In 1986, DC Comics started Crisis on Infinite Earths to simplify continuity, because allegedly comic book readers couldn't keep track of which characters existed on "Earth-1" and which on "Earth-2". This is of course pure bullshit, as anyone who has hung out with comic book nerds knows they love learning trivia and arguing minutia. Hell, I could keep track of the fact that Alan Scott was the Green Lantern of Earth-2 and Hal Jordan was the Green Lantern of Earth-1, and that the former was magically based and had a vulnerability to wood while the latter was super-tech and had a vulnerability to yellow, before I was 10 years old.
So yeah, that simplification worked out really well.
Compare and contrast that with Marvel Comics: while DC tends to reboot itself to varying degrees on a regular basis, Marvel doesn't reboot anything. To avoid the whole awkward "Iron Man built his suit in the 1960s so he ought to be in his 80s right now" problem, Marvel just sort of nods in the vague direction of linear time. This is especially applicable in the case of decompressed storytelling, which is what you get when stories that could be resolved in a few issues are stretched out for 6 months to a year.
In 1986, Marvel comics began its transition from "good comic book stories" to "soap operas in spandex" as they systematically fucked over books and characters in the name of drama and increasingly decompressed stories. For example:
- The Thing leaves the Fantastic Four and decides to be a professional wrestler for... reasons. I was 13 at the time -- THE target demographic for this sort of thing -- and I thought this was one of the dumbest things I've ever seen. "Sure, I can believe that Ben Grimm, who is both rich and famous as a member of the Fantastic Four, feels unfulfilled and decides the best thing to do is become a fake wrestler. Riiiiiight."

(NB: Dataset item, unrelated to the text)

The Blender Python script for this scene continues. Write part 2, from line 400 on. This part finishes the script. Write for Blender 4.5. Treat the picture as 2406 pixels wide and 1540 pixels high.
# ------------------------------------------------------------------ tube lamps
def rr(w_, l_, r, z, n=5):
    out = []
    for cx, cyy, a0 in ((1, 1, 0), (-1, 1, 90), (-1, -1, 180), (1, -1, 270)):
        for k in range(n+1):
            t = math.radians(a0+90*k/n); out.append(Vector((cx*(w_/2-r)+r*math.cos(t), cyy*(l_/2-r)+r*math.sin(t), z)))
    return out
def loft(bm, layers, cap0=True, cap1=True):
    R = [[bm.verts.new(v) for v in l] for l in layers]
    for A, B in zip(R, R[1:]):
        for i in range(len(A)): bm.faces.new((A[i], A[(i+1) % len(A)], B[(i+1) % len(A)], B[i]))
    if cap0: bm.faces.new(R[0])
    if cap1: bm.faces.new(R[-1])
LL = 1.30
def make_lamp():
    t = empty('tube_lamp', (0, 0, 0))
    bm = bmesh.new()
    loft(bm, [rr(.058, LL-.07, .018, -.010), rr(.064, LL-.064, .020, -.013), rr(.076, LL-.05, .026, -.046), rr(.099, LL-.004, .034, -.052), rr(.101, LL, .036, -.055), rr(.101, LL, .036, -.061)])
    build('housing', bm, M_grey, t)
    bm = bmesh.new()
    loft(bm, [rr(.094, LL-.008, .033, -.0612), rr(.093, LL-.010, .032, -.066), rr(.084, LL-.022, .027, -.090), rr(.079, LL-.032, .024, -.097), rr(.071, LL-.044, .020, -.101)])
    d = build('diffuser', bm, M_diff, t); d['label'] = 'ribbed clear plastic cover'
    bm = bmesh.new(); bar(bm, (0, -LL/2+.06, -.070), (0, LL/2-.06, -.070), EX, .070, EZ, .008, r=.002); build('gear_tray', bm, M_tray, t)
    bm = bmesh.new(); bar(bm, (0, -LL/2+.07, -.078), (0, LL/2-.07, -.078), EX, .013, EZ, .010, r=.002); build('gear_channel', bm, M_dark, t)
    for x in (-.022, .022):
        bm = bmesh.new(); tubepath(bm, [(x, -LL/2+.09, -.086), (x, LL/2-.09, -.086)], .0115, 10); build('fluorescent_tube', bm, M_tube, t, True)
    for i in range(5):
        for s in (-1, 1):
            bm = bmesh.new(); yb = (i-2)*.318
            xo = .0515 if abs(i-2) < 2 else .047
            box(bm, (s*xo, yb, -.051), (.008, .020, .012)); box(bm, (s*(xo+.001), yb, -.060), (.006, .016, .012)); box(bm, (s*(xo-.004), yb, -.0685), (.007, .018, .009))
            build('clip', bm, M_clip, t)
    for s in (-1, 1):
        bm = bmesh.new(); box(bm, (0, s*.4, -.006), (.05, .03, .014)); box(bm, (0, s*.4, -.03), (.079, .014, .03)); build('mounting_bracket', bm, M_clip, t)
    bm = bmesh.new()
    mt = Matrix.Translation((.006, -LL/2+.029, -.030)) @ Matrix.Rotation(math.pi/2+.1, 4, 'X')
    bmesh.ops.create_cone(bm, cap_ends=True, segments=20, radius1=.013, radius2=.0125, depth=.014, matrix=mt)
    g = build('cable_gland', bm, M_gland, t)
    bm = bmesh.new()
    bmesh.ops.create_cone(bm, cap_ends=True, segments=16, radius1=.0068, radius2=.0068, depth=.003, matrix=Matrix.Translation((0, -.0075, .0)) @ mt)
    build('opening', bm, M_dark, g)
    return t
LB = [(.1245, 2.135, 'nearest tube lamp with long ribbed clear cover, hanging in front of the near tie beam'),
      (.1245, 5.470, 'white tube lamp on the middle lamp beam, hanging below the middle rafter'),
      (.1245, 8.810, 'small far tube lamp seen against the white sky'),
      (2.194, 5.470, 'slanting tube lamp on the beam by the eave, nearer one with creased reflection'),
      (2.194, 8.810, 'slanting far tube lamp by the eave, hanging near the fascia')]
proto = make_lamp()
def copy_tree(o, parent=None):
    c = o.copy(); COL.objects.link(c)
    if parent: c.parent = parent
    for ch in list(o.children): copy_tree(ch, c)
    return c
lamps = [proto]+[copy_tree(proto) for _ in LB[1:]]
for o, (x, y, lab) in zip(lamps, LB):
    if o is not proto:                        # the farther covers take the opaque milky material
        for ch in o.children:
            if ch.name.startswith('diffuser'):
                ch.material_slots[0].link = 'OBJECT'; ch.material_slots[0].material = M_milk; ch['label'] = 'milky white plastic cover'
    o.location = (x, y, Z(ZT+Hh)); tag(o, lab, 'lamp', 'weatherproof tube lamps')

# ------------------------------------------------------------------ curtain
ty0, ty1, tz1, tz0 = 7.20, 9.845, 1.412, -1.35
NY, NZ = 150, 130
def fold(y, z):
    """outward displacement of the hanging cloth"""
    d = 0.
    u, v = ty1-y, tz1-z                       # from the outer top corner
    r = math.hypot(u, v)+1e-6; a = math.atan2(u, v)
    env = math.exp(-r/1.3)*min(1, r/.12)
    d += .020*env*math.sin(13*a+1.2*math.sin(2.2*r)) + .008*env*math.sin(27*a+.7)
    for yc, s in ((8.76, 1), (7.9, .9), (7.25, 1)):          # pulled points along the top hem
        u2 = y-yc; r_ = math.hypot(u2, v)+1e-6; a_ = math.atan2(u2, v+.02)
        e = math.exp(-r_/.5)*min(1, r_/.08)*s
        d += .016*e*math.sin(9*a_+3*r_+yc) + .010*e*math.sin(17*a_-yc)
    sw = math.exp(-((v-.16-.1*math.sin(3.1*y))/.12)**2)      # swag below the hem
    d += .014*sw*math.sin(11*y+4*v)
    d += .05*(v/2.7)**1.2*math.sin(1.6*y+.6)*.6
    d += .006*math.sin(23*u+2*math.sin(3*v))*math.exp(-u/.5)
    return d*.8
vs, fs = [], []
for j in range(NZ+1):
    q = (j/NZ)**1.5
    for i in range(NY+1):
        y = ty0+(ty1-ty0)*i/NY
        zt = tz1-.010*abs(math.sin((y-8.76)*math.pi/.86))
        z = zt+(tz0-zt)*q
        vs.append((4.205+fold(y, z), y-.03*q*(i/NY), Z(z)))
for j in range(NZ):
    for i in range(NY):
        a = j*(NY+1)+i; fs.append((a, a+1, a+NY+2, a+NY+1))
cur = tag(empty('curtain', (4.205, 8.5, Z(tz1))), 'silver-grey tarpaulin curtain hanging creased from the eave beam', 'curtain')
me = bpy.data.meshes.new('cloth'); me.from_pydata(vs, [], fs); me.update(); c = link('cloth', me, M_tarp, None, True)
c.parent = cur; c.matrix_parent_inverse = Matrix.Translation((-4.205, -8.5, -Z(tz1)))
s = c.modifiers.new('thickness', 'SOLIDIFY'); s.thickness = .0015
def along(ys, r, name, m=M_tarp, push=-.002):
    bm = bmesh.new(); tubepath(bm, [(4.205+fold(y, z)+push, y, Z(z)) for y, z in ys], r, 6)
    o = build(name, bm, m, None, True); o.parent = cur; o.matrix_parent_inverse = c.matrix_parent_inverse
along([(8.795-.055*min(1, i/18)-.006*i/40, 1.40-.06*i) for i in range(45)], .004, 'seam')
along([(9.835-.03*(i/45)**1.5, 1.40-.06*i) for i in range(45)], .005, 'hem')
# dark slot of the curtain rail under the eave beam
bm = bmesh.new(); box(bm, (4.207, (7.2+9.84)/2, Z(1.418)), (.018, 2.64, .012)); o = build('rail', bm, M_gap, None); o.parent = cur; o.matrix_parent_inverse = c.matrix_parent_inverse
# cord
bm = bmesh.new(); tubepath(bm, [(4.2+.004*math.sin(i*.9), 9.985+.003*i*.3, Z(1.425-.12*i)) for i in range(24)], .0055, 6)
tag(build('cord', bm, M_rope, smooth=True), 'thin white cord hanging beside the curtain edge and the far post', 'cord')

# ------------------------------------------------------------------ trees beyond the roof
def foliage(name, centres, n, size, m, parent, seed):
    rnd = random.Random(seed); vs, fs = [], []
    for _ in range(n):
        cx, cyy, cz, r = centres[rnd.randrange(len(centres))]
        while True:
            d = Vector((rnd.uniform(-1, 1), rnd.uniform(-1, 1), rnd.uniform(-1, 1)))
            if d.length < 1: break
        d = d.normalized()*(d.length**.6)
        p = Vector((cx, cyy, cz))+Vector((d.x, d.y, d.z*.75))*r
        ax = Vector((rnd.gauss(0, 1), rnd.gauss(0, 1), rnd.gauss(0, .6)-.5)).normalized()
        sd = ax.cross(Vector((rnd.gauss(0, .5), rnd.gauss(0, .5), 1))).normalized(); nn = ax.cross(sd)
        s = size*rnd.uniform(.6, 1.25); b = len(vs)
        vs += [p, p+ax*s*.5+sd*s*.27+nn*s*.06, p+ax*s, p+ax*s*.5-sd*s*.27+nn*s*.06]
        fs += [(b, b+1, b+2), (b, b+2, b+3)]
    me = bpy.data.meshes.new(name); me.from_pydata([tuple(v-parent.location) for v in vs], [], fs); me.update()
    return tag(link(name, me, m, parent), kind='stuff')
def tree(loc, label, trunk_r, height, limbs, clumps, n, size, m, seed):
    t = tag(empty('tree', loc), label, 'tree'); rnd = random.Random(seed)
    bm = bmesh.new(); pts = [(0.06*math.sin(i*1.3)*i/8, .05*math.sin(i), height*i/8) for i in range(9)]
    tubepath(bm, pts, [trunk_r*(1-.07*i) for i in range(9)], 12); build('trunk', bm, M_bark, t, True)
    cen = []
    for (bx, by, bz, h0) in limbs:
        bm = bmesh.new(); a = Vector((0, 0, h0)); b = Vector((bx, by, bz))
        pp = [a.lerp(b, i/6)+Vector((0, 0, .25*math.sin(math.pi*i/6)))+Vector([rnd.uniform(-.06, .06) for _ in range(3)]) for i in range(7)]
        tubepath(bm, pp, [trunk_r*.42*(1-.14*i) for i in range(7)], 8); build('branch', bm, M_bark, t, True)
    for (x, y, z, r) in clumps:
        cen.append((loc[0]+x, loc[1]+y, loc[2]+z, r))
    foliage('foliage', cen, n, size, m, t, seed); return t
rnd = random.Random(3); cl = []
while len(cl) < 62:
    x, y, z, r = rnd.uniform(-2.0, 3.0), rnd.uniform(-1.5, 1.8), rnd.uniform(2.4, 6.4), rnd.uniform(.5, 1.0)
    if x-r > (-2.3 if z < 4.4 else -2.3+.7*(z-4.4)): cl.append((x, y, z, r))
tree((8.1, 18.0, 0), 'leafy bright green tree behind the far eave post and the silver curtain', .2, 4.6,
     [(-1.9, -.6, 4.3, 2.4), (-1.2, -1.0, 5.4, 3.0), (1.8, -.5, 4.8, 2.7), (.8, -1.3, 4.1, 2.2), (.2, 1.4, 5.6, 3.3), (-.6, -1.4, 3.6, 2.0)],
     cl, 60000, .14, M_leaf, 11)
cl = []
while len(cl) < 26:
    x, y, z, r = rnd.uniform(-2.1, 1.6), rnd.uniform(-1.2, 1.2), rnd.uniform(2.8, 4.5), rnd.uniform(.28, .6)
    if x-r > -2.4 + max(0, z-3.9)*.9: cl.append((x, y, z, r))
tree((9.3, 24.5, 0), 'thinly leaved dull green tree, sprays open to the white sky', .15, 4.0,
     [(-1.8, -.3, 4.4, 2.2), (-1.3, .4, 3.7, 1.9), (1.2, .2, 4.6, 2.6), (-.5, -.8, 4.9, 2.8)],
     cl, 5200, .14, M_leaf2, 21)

- Steve Rogers is forced out of being Captain America and is replaced by Super-Patriot. He then becomes "The Captain", or basically "Captain America with a plain shield and the blue in his costume replaced with black", and he acquires a ridiculous sidekick named D-Man who is every awkward stereotype you can think of and who dresses in an outfit that looks like Wolverine's yellow-and-blue number hate-fucked Daredevil's old yellow-and-black costume. Ugh.
- The Scourge of the Underworld kills a bunch of villains, culminating in a mass murder at The Bar With No Name. I don't recall ever finding out who this person was, just that it was a heavy-handed way to remove villains (who no one had seen or cared about in years) from continuity.
- Cyclops goes from "heroic leader" to "massive shitheel" who abandons his wife and baby to take up with pointlessly-reincarnated Jean Grey, because mutants are a hot commodity now and the editors wanted to bring back the original five-man X-Band.
- The Mutant Massacre (again, killing characters for no reason other than shock value), leading to the X-Men -- a top performing comic, by the way -- being splintered as half the team goes off to Britain to form Excaliber (a comic which I couldn't read, by the way, because it was direct-to-specialty-stores-only title and I didn't have one where I lived; I could only buy my comics off the spinner rack) and the other half was shunted off to Australia for some damnfool reason. This is also the storyline that gave us Jubilee, so now you know precisely who to blame for that.
In short, blame 1986 for the trainwreck that was 1990s comic books.